There aren’t too many rock stars for whom dressing in brown is a trademark. Yet Stephin Merritt’s unvarying sartorial commitment to the colour has been inspiring. In 2008, French footwear label Bluedy introduced “the Stephin”: a line of pointy, mid-top, slim-toed leather and nubuck shoes, in four shades of brown from kobicha to taupe.
Much to Merritt’s annoyance, they didn’t even send him a pair.
“I wear the whole spectrum from white to sepia,” he tells me quietly, seated in the lobby of his hotel in London. “Brown is good for argyle …” He pulls up a khaki trouser leg to reveal his patterned socks.
“I like brown. As with preppy clothing, you can get dressed in the dark with no problem.”

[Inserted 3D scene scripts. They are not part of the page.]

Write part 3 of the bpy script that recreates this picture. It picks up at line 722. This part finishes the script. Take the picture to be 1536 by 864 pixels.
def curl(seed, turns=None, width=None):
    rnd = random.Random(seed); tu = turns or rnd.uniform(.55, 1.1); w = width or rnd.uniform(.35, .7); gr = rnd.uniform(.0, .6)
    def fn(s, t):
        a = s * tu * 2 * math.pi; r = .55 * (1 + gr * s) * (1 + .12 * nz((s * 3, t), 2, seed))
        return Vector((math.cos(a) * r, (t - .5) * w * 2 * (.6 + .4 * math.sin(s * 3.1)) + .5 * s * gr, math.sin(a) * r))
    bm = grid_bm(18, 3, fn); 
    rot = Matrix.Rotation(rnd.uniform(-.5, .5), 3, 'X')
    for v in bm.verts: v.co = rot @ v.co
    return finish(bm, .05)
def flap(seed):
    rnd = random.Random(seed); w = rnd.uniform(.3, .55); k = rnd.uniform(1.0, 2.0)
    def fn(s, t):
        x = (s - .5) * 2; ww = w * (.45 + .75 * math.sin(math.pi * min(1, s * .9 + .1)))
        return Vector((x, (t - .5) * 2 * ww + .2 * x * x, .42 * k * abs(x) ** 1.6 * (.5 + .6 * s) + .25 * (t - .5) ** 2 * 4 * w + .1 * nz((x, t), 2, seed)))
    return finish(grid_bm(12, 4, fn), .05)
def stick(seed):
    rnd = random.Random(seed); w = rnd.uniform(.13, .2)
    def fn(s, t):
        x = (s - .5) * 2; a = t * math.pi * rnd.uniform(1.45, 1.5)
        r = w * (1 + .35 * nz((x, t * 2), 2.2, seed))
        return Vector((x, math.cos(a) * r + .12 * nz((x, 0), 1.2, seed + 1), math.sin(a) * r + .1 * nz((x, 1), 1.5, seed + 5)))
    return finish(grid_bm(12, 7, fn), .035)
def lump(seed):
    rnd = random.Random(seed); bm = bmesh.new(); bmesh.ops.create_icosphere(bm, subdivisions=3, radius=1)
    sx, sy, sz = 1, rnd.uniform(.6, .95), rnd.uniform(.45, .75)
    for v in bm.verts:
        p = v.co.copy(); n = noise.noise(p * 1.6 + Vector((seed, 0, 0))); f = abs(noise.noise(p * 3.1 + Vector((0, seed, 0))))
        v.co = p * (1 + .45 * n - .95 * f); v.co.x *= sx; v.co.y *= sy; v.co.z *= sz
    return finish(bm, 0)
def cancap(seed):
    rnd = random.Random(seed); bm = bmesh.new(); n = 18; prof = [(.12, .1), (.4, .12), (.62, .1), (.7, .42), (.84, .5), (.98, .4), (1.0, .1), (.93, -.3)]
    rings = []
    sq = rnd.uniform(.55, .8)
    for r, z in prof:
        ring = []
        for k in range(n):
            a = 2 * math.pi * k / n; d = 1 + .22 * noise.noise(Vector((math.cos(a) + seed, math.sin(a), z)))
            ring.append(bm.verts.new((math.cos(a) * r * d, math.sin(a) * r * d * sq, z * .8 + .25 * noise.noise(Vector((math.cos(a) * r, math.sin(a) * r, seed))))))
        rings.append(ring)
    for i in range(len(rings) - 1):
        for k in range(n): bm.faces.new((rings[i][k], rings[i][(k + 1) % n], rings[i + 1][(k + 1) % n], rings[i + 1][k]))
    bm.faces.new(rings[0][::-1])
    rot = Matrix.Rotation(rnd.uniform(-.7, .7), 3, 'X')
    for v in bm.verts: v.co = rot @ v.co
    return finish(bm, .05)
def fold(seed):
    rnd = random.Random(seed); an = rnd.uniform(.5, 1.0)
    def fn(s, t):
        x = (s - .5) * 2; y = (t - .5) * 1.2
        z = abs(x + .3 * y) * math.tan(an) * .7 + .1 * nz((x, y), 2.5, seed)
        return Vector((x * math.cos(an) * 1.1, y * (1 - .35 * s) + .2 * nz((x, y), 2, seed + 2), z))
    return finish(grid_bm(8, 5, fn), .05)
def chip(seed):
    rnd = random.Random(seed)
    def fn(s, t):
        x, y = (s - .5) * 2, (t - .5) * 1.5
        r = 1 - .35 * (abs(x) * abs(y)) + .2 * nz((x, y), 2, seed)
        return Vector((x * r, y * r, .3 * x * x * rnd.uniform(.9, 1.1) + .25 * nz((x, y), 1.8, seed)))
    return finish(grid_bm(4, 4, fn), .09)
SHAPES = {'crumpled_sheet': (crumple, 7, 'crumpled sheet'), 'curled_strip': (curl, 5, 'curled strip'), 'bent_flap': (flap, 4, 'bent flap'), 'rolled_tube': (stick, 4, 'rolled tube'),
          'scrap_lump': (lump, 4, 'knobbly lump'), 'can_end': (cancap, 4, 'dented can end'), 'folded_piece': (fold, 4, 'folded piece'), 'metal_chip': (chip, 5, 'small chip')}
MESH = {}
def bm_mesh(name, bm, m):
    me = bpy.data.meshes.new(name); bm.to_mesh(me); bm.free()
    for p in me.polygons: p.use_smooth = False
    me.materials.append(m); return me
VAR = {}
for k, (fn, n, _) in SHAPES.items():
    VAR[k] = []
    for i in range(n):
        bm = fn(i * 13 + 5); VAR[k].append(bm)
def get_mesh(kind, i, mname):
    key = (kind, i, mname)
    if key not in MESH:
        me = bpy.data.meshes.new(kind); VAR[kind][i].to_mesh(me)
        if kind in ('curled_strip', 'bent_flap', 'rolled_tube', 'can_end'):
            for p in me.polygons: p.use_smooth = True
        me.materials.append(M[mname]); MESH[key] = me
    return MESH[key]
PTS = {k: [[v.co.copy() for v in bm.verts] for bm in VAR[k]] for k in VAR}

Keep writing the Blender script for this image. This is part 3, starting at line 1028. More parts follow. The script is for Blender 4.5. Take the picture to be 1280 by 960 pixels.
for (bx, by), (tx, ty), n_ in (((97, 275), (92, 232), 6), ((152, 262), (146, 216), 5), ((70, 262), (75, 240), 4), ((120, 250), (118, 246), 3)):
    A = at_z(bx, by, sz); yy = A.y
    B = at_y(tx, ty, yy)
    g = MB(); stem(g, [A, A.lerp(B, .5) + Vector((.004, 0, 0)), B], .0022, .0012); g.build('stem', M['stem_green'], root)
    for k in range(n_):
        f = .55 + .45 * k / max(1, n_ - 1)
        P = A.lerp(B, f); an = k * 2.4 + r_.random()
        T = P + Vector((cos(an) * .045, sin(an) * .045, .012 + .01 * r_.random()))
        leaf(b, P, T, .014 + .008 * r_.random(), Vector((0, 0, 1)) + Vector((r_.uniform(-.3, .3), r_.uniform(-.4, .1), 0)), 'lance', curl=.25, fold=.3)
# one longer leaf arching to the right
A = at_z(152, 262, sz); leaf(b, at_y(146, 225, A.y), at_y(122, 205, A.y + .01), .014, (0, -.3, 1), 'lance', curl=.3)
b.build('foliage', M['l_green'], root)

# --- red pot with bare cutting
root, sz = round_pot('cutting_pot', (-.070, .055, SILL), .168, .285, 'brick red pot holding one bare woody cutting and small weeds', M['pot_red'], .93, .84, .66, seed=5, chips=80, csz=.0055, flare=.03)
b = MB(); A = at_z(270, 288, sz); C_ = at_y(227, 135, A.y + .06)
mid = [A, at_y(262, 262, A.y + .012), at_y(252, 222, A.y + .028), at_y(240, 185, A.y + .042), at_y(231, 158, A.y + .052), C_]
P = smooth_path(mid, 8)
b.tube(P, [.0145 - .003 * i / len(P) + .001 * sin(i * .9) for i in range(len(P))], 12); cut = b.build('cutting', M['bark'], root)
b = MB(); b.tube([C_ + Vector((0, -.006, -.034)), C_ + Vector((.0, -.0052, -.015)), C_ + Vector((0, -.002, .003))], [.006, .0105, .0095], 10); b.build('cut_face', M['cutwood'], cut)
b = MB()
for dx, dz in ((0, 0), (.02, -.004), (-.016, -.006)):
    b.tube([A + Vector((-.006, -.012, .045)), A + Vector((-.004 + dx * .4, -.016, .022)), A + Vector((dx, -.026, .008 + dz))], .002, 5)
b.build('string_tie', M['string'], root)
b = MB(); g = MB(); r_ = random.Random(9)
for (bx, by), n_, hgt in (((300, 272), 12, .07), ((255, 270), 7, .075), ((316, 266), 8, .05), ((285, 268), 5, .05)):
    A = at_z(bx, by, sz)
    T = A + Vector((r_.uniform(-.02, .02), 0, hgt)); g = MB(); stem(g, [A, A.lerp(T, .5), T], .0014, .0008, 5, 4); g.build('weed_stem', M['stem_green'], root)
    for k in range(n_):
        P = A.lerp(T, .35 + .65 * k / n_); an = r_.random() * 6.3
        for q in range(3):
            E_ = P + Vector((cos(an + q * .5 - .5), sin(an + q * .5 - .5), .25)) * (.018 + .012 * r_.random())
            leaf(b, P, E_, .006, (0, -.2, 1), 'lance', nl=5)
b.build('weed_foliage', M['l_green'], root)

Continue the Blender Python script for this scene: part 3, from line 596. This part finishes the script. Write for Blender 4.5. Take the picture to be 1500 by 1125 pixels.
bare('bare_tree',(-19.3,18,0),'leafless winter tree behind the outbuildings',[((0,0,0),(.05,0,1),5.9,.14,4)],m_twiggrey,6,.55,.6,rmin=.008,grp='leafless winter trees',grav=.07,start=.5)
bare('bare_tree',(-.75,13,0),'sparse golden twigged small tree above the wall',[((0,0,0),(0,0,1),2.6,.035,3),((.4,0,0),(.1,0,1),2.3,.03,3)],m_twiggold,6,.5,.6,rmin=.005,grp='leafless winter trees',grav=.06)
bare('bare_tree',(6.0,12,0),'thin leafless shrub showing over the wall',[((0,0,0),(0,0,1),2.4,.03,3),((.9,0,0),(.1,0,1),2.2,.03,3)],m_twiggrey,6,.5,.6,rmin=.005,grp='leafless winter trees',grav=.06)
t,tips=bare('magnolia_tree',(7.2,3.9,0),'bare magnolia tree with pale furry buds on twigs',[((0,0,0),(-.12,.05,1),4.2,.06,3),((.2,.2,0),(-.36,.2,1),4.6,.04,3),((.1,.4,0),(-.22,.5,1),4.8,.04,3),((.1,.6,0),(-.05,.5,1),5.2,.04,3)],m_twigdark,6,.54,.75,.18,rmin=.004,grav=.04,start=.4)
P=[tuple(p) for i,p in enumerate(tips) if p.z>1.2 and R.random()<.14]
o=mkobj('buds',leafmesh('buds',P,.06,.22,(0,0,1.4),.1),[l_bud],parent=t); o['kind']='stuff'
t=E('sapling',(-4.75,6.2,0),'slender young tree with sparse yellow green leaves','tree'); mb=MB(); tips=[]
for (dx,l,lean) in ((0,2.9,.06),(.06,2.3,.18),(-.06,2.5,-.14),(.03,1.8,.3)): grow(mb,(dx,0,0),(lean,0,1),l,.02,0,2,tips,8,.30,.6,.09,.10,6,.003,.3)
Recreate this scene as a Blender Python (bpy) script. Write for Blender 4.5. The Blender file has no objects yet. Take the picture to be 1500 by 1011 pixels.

Over the years, Merritt has earned a reputation for being a hard interview. His public Q&A events are regularly punctuated with discomfiting Pinteresque pauses. When pressed for an encore, he and his band once performed John Cage’s ‘4’33’’’. Strike the right topic, though, and he’s positively cuddly. Merritt lights up at the chance to explain the superiority of Act One of Stephen Sondheim’s Into the Woods compared to Act Two, or describe the qualities of the cittern, his most recent exotic instrument purchase from a music shop in Bristol.
Just don’t ask him if he’s enjoying his current tour and expect him to sugar-coat the answer.
“I don’t like performing …” he says, the night after a two-performance stint at the Barbican Centre, “So … no.”